My point of departure lies in the Norwegian manuscript fragments. I identify their contents and compare them to continental homiletic traditions. It is important to note that in the Middle Ages, homiletic books did not only contain homilies in a narrow sense, but also readings from the Bible, saints’ lives and excerpts from theological and exegetical treatises. Fragments of the latter, e.g. from Augustine’s treatise on the Gospel of John, could therefore have belonged either to a full copy of the treatise or a lectionarium breviarii. Liturgical books were usually in Latin, and therefore the main part of the material is in this language. In addition, I will consider translations into Old Norse as a relevant second part; here we also have a full manuscript preserved, the Old Norse Homily Book.

 

Up to the present, I have found about fifty lectionarium breviarii and some hundred breviarium plenum. Not all of the fragments contain homilies and pertain to my study directly: some of the lectionaria breviarii feature only biblical texts, while a large number of breviaria plena fragments only display musical notation. Two fragments do not clearly belong to either book type since they have the same homily on the verso and the recto.

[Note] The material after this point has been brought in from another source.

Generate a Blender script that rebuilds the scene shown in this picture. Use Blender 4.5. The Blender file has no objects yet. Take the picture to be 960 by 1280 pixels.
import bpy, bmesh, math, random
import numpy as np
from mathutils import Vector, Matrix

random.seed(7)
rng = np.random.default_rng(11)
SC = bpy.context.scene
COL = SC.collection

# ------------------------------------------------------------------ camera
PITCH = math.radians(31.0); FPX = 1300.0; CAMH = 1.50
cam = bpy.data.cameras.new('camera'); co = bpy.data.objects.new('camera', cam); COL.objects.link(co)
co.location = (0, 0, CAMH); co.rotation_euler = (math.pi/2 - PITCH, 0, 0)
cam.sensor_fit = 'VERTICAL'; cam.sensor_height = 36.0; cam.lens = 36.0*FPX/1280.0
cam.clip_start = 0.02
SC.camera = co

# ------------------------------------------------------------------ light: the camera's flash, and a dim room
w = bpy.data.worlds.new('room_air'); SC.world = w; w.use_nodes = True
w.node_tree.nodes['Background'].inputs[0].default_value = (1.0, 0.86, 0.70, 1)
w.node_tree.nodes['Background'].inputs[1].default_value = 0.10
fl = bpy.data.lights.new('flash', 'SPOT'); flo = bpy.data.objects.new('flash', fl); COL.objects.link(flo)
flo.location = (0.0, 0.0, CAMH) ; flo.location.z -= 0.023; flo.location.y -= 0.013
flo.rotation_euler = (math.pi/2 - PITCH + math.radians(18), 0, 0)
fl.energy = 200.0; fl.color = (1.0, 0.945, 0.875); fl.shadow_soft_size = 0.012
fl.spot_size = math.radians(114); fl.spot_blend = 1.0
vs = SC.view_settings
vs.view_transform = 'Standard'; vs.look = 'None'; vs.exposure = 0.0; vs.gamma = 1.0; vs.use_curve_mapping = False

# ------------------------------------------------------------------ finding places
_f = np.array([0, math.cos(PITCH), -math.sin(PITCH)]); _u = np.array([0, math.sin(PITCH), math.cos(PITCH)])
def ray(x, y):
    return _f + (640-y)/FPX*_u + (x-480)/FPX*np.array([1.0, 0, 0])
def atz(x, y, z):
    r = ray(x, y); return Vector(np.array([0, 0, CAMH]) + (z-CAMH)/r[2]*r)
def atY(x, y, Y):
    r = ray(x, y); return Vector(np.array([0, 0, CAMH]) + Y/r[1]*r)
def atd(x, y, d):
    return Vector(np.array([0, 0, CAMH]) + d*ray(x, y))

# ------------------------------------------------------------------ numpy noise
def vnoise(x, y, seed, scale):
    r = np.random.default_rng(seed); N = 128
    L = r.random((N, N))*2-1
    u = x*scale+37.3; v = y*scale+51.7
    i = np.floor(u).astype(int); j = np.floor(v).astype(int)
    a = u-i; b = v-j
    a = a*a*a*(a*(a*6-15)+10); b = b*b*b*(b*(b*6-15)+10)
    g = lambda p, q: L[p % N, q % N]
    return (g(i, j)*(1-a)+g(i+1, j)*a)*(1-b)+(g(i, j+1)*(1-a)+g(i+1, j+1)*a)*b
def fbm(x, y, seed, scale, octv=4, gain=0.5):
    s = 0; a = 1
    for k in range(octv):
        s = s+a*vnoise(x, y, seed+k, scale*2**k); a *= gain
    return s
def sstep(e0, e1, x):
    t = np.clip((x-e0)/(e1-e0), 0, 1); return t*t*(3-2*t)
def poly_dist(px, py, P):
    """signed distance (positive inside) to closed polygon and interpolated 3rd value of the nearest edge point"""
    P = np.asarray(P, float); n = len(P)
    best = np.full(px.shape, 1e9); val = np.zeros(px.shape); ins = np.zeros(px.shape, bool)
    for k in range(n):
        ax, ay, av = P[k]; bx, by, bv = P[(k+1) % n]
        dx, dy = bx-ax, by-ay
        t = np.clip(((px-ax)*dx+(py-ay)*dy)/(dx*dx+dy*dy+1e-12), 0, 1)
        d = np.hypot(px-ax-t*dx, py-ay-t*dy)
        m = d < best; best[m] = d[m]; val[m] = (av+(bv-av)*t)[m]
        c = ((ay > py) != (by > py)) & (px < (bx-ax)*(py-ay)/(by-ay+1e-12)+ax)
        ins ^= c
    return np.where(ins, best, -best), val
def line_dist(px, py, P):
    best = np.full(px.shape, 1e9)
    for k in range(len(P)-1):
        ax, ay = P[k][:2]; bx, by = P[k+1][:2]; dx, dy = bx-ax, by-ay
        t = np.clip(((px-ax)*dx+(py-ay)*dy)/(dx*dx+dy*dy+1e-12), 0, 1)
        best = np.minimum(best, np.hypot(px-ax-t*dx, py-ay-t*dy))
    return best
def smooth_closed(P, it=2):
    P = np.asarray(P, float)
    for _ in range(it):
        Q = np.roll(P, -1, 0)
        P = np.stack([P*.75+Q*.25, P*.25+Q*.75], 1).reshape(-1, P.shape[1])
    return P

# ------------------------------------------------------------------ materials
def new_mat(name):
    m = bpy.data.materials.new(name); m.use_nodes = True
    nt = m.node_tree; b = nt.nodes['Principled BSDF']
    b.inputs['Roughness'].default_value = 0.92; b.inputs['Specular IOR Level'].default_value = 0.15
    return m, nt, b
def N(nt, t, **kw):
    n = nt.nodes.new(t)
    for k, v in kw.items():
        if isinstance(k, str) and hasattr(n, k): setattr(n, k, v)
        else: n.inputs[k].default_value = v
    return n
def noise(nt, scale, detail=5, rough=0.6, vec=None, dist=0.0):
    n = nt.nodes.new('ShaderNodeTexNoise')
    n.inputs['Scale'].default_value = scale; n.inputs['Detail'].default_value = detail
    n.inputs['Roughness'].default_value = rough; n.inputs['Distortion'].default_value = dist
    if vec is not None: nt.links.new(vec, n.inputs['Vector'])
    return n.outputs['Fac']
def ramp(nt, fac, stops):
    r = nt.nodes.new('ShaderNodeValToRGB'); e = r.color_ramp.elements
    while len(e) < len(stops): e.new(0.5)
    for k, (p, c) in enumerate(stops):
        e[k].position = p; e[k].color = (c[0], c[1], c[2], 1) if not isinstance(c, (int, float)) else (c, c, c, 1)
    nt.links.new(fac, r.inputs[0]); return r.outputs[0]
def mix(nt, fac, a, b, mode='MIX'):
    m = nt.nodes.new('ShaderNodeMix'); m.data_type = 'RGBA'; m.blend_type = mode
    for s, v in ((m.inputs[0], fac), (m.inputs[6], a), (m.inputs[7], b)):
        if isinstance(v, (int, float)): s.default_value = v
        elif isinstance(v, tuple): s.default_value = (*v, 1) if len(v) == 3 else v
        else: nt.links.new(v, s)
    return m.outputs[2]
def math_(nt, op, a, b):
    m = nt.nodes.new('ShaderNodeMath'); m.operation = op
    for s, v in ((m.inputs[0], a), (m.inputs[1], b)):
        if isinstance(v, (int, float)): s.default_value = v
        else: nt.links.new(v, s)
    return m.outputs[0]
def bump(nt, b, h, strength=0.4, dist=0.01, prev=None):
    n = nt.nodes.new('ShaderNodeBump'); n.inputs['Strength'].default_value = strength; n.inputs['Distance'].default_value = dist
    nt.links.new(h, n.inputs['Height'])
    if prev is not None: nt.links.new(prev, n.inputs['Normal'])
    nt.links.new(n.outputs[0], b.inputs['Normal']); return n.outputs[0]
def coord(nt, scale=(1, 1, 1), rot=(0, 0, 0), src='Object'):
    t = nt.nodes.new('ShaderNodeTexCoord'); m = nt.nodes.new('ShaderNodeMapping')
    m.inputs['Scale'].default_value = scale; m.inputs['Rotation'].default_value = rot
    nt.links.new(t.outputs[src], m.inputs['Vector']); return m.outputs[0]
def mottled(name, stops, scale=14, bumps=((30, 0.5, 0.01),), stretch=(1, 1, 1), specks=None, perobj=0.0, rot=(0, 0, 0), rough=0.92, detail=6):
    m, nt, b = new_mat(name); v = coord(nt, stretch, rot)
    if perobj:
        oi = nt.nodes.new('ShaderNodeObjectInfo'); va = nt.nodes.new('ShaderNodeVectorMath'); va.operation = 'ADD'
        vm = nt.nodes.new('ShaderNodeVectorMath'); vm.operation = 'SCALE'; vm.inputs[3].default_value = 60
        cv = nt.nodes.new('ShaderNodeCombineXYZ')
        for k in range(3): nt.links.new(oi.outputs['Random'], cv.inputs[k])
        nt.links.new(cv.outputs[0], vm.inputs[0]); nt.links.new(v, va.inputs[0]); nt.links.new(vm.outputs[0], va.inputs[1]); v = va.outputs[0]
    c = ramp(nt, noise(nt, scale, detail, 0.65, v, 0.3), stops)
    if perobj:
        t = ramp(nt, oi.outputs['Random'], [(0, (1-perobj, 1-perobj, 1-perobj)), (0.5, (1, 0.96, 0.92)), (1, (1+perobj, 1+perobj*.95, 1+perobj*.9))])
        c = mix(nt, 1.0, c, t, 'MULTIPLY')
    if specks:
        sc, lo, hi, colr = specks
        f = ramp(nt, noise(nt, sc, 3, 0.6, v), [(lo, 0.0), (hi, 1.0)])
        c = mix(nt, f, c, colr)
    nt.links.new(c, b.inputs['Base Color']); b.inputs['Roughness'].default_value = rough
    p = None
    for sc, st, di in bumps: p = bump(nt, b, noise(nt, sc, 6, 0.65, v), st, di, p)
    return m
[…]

These are the only likely candidates for a homiliarium or a homily cycle; the genre is otherwise not to be found among the fragments.

 

The degree to which the manuscripts are preserved in fragments varies enormously. Some lectionaria breviarii are preserved in over 40 fragments, which can be reconstructed as six pages or three bifolia. Others are currently represented by one single fragment only.

 

 

Working plan

 Norwegian models and traditions

  • I transcribe the text found on the fragments, identify it by means of text databases and supply any lacking text from the edition. I also note differences to the edition in the footnotes.
  • I compare the texts and (if present) rubrics with the Ordo Nidrosiense and European liturgical books to determine the liturgical feast for which the text was intended. Examples for these liturgical books are different traditions of homiliarium such as Paul the Deacon and Heiricus Autissiodorensis, and early prints of breviarium plenum like the Breviarium Nidrosiense or the Breviarium ad usum insignis ecclesiae sarum.
  • I use paleographical evidence to determine the date and place of copying.
  • By combining the evidence, I identify patterns and traditions for the Norwegian homiletic books.

Manuscript context

  • I fetch information on the owners, the size of homiletic collections and possible use from library catalogues and book lists compiled for churches, bishoprics and monasteries.
  • The language of the fragments might reveal the audience and corresponding circumstances for reading.
  • Contemporary descriptions of preaching and homiletic books are found in Old Norse historiography (the Bishops’ sagas, the Kings’ sagas etc.) and diplomas.
  • Canon Law and synodal statutes display the Church’s official attitude towards homilies and preaching, especially in terms of language use.

Output

  • I am currently preparing a semi-diplomatic edition of the 50 lectionaria breviarii fragments.
  • Time permitting, I might widen the scope of the edition to breviaria plena, but here the large number of fragments is a serious challenge.
  • The edition serves as a basis for a systematic study of the corpus, to be published as a monograph.
  • I am investigating in how far it would be useful to present the results of my research on-line. I consider it to be extremely useful in order to realise dynamic maps, graphs and illustrations, yet the concrete technical form is still under debate.

 

The project started in September 2013 and has an overall duration of three years. I expect the edition to be finished in March 2015, and the monograph towards the end of the project period. As soon as the edition is finished, I will make the draft available on-line.